The flight to Miami is an easy one. One hour down the west coast of Florida, then across the Everglades and into the Miami area from the west. In Miami, we are far in advance of our flight time to Buenos Aires, but we find the Aerolineas Argentinas counter to get ourselves checked in. And we begin to meet other members of our group who converge there for the same reason. For the first time in the 18 months that we have been thinking, planning and talking about this trip, we are not the only oddballs doing this!


We meet Rudy (New Orleans) & George (Anchorage, AK), who had met on a previous Marathon Tours trip in Athens, Greece. Each has run dozens of marathons. Jeff (Milwaukee), who has already done a marathon on all 7 continents (including a previous Marathon Tours Antarctica run), and who is working on the 7 continents the second time around. And Jerry (Evansville, IN) who knew Jeff from the Great Wall of China run. OK. We are starting to get it. We are beginning to understand the company we are about to keep. What in the hell are we doing here????? Then we meet another Jeff, this one a med student from Kansas, and Mary (finally, another woman besides Joan), who appear to be a bit more novice. As we talk with all of these folks, we hear them all saying the right things…. They are not here to run the marathon for time. They are here for the adventure and the experience. Etc. etc. It is helpful especially to talk to Wisconsin Jeff (Jeff Turner), since he has done the Antarctica trip before. We begin to get over our initial panic, and regain a bit of composure, if not confidence.



We have a long wait in Miami – 5 hours. Mike calls Ed Brady, asking his help in letting the Baseball League know I will be coming back. That was one “to do” on list prior to leaving that I had missed. We then call Mom and Irv, have a nice chat, they wish us bon voyage, and we say goodbye.
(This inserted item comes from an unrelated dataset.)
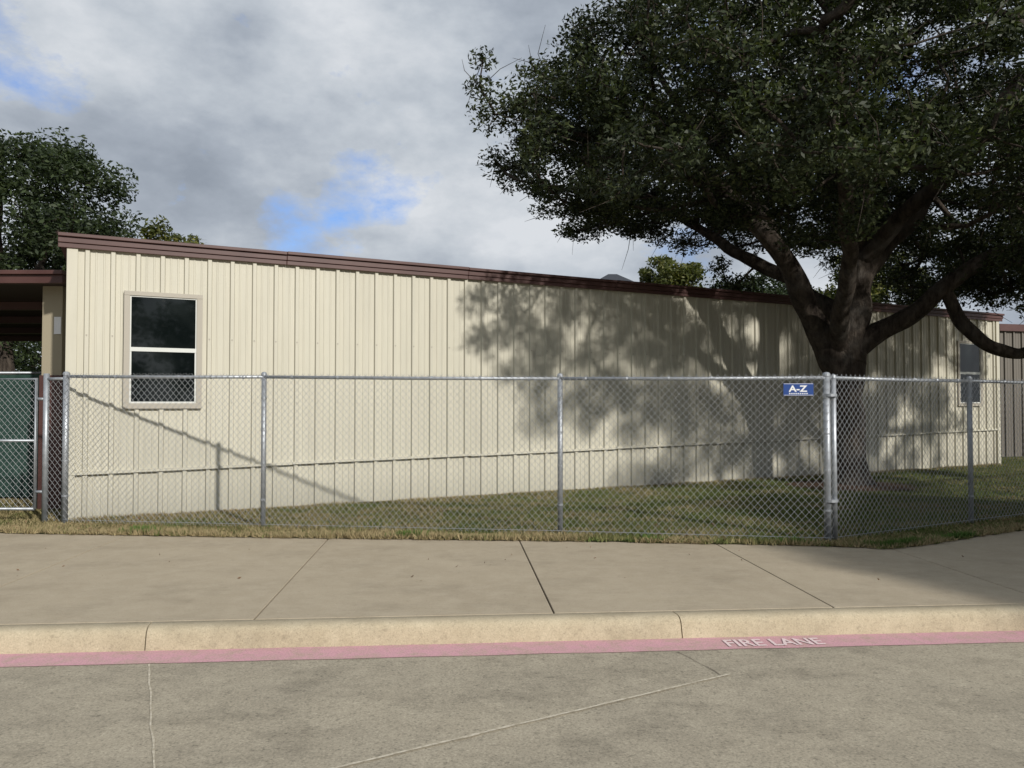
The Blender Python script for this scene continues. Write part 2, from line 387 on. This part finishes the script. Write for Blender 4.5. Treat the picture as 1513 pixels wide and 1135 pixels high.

We will stop here and stay with them on our return trip. We can only imagine what we will have experienced by then. After that call, we wait. And sit, eat, wait, talk, wait, walk around, wait. We remember that we wanted to bring a deck of cards and never packed any, so we find a gift shop and buy them. We figure when we are passing the time at sea, and cannot read for fear of sea-sickness, playing cards might help. (Funny, this seemed really important at the time, but at the end of the trip, those cards would still be packed in their original cellophane wrapper!) Finally, the time comes to board the flight to Buenos Aires.


The flight to Buenos Aires will take 8 ½ hours. We have dinner on the plane shortly after takeoff, then get some sleep – more than expected. Then comes breakfast. Time in Argentina is 2 hours ahead of Eastern Time. Looking at the time zone maps, it appears that they have rebelled and insisted on being different from Chile, even though it would seem to make much more sense for both of them to be just 1 hour ahead of Eastern Time. It makes for some very funny happenings in the very south, where islands to the east of Argentina are owned by Chile, and so the time zones go back and forth. For example, if you are traveling West to East, you hit 5:00, then 6:00, then 7:00, then 6:00 again, then 7:00 again. I wonder how all this will translate to time in Antarctica, as the lines of longitude converge even more sharply.





View of sunrise from the airplane window, enroute to Buenos Aires.



Rocky stares out the airplane window, deep in thought.